### Material provided
● ● ● ●

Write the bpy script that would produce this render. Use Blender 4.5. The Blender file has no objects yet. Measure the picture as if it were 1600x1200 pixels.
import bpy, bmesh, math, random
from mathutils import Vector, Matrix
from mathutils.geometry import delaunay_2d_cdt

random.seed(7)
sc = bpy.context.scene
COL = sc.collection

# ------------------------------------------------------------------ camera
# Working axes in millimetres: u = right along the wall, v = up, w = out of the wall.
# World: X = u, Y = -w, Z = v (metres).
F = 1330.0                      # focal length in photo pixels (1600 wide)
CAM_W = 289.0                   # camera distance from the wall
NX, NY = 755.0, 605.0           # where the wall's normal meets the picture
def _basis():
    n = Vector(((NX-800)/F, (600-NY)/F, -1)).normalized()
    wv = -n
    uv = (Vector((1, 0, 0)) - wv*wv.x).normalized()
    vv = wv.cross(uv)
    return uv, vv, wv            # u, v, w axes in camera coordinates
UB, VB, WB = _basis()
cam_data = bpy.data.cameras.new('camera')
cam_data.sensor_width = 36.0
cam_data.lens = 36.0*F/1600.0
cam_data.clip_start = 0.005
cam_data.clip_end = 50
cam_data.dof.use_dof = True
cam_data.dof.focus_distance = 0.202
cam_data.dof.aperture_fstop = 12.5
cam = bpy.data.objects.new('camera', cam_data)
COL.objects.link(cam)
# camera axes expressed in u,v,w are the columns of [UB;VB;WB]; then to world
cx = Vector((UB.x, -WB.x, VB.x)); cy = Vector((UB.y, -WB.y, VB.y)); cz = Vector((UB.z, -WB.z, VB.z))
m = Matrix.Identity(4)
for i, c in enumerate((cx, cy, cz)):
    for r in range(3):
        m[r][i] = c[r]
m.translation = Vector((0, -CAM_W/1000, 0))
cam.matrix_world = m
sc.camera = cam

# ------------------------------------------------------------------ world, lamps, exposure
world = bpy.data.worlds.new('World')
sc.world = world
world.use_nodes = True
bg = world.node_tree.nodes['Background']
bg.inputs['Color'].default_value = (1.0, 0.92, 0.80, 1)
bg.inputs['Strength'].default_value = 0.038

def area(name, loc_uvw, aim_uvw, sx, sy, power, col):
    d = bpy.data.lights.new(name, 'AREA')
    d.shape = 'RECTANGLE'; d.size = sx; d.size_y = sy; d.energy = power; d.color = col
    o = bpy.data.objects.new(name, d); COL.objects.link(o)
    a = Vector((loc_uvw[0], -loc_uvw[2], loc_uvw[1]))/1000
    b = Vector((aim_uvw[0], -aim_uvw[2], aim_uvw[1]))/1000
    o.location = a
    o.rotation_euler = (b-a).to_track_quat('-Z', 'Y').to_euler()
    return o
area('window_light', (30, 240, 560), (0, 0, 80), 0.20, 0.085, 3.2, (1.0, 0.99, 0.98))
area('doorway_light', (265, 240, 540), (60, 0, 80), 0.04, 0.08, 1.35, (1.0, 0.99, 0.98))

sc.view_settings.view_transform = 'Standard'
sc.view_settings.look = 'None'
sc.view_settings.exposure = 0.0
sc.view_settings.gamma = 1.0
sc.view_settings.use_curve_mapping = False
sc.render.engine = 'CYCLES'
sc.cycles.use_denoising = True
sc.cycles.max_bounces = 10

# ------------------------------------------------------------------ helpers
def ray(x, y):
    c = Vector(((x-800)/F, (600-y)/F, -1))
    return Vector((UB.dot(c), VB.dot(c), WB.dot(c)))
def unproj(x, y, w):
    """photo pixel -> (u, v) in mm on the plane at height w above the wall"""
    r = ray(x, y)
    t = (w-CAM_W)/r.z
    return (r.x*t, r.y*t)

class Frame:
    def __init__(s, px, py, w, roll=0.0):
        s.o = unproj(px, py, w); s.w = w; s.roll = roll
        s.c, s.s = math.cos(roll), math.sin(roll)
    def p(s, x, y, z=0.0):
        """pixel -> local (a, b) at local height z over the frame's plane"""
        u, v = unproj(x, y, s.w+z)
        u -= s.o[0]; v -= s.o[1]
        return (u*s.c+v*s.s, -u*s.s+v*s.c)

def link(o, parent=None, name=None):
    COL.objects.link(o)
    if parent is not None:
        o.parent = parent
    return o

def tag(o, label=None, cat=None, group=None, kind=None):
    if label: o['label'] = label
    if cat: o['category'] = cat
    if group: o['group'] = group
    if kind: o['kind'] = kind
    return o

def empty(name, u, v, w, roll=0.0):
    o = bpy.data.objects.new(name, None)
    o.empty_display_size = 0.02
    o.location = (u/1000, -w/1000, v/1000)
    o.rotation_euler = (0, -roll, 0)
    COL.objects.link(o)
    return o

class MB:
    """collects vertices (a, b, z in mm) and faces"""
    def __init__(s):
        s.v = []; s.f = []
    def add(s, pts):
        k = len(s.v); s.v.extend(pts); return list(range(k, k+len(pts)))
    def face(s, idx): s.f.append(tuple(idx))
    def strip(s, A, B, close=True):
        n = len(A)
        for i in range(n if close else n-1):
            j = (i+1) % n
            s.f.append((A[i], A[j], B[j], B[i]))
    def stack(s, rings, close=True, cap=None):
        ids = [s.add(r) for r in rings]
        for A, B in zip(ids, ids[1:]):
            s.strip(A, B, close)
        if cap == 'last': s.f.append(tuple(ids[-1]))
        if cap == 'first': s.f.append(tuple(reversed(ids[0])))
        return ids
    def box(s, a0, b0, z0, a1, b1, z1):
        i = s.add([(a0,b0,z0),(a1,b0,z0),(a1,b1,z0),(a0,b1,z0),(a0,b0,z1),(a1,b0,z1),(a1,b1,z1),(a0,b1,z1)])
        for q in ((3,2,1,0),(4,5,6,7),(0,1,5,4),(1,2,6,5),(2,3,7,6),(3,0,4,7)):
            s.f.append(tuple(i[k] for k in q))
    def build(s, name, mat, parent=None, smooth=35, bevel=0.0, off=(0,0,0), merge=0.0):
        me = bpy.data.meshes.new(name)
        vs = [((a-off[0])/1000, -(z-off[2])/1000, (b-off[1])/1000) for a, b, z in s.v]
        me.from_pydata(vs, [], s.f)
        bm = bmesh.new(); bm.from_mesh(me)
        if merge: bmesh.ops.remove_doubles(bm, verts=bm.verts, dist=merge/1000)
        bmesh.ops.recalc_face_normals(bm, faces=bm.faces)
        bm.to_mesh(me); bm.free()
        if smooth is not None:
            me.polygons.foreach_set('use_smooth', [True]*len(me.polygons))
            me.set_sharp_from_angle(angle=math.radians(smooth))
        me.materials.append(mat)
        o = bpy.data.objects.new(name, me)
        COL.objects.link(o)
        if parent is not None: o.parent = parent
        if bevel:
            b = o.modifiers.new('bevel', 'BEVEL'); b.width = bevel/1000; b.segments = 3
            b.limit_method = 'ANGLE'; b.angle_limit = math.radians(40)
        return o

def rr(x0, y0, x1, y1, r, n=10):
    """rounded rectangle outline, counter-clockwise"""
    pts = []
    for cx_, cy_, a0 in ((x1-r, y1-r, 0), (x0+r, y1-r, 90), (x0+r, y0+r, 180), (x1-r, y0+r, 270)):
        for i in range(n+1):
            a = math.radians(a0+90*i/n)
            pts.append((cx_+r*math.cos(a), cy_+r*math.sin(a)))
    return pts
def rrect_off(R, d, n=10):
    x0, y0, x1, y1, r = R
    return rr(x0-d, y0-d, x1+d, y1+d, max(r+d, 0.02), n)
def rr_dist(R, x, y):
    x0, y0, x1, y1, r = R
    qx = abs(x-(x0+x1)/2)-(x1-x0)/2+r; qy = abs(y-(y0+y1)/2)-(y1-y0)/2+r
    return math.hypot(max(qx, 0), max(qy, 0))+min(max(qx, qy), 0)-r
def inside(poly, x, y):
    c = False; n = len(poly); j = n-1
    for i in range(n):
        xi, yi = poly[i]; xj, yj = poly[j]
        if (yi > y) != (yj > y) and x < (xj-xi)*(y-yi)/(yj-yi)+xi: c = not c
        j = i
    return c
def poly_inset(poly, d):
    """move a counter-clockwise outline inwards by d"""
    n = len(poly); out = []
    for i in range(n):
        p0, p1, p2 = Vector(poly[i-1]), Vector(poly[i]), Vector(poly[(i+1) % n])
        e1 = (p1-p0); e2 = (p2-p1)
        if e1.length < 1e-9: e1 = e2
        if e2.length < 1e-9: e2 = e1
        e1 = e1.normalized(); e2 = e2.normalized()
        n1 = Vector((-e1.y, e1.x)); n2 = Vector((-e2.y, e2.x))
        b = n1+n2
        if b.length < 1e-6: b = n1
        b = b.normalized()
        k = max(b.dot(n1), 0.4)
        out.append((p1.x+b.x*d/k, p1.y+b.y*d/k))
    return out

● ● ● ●

Return only the lines from the beginning of the material up to and including the line with "COL = sc.collection", exactly as written.

Write the bpy script that would produce this render. Use Blender 4.5. The Blender file has no objects yet. Measure the picture as if it were 1600x1200 pixels.
import bpy, bmesh, math, random
from mathutils import Vector, Matrix
from mathutils.geometry import delaunay_2d_cdt

random.seed(7)
sc = bpy.context.scene
COL = sc.collection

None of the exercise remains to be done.